The Cowboys defense stopped the Texans after the DeMarco Murray fumble, forcing Houston to punt from their own 45-yard line. In the fourth quarter, when Tony Romo threw an interception that the Texans returned to their own 8-yard line, the defense didn't even give up a first down forcing a punt from the Texans' 15-yard line. Because of the field position provided by the defense on that stop, the Cowboys were set up with a short field and scored a touchdown on the subsequent drive.
In their biggest stop of the night after a turnover, the Cowboys stuffed the Texans offense after Dwayne Harris fumbled a punt early in the second quarter. The Texans took over on the Dallas 43-yard line. Surely they would get a field goal out of it and take the lead, perhaps even a touchdown and grab real momentum. Instead, the Cowboys defense limited the Texans to two yards before they punted it back to the Cowboys. That was big. Stopping the Texans offense cold after three turnovers is even bigger. The Cowboys defense held the offense in the game until they started to get things right.
Then they had the biggest stop of the night.

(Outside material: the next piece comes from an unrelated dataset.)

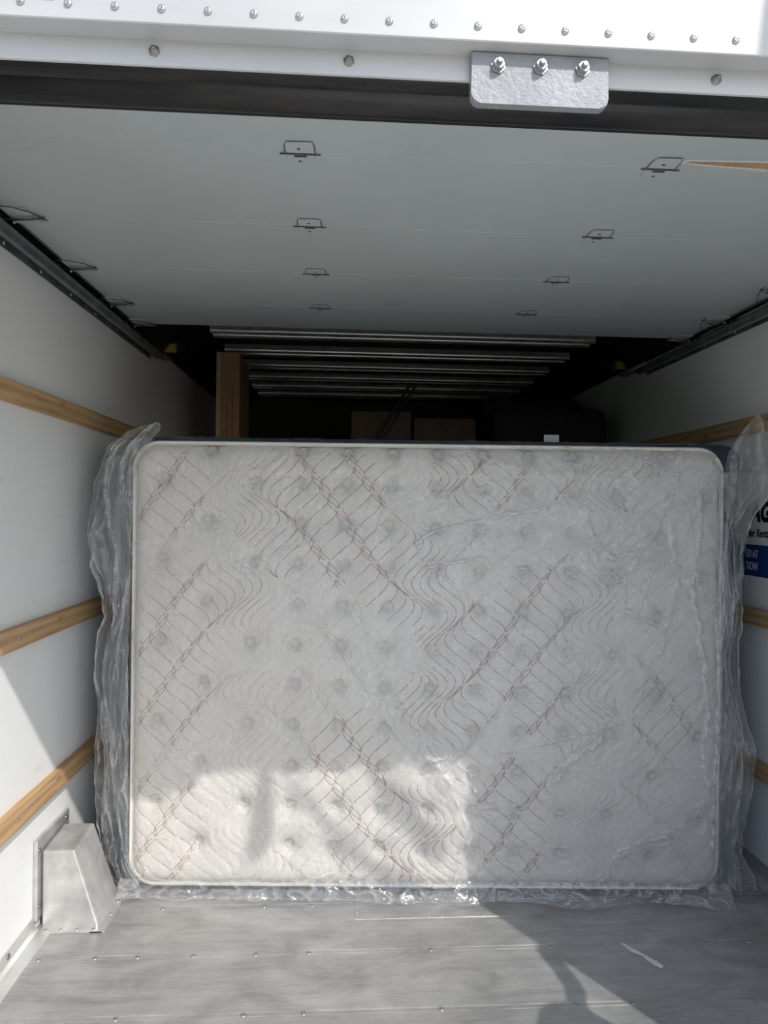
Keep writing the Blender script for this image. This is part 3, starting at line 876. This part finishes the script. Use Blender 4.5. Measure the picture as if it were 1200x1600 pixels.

When the game went to overtime and the Texans had all the momentum and won the coin toss, this looked for sure like another heart-breaking loss. Seeing how the Texans carved up the Cowboys defense late in the game once Rolando McClain went out with injury surely meant an easy Texans' touchdown and victory before the Cowboys even saw the ball. The Cowboys defense didn't see it that way. On a third and two at the Dallas 48-yard line, the Cowboys forced an incomplete pass with Jeremy Mincey providing pressure on Ryan Fitzpatrick. Dan Bailey, and the Cowboys, were on their way to redemption.
For a unit that was supposed to be a total liability, the Cowboys defense is becoming reliable.